Enter: the tennis racket.

I'm not entirely sure how it materialised. These things happen at weddings. One moment there was no tennis racket; the next, there was, and everyone was looking at me.

"You go first," said someone.

"You're the professional," said someone else, which is an interesting interpretation of what "wedding photographer" means.

And so I went. Into the hay field. Tennis racket raised. Sweeping the grass ahead of me with the energy of a man who has absolutely thought this through and is definitely not making it up as he goes. The wedding party watched from the edge of the field, glasses in hand, looking very much like they were enjoying the show.

We found zero snakes. We got the most glorious golden hour photographs. And I have officially added "Snake Wrangler (Speculative)" to my CV.
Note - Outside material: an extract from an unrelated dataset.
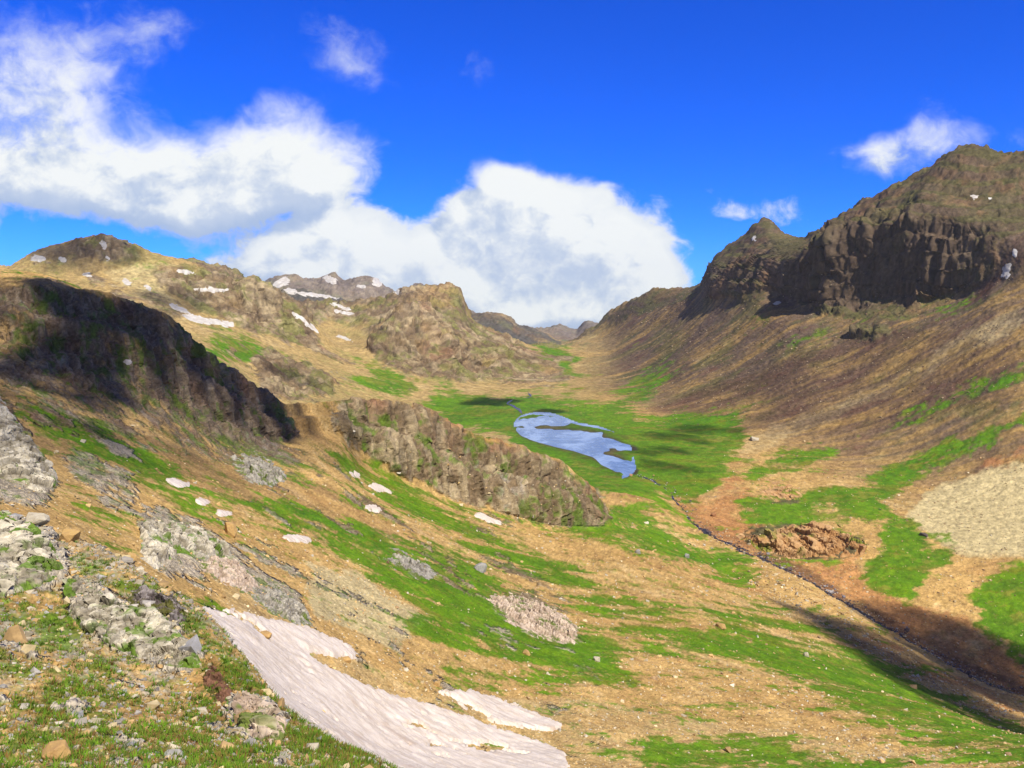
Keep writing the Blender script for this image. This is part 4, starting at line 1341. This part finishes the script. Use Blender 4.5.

The Send-Off: Two Bottles of Red and a Heart Full of Gratitude

As the evening wound down and I packed up my kit, Sam — brilliant, thoughtful, wine-knowledgeable Sam — pressed two bottles of local red into my hands as a thank you.

Reader, I nearly cried again.

Not because of the wine (though it was, predictably, excellent — this is South West France, they don't mess about). But because it was such a perfectly them gesture. Warm. Generous. A little unexpected. Exactly like the whole day had been.



The Bit Where I Get Slightly Soppy

I photograph a lot of weddings. It's the best job in the world, and I mean that sincerely. But every now and then you get a day that reminds you why — a couple so clearly made for each other, in a place so absurdly beautiful, surrounded by people so full of love and laughter that you drive home feeling genuinely lucky to have been there.

Manoir Longeveau is magic. Sam and Jess are magic. The bridesmaids and groomsmen who made the whole day feel like one long, sun-drenched party — magic. The secret garden — magic. The hay field — also magic, and mercifully snake-free.

The tennis racket is available for hire. Enquire within.

Congratulations, Sam & Jess. May your marriage be as golden as that hay field light, and may your cellar always be as well-stocked as your send-off suggested.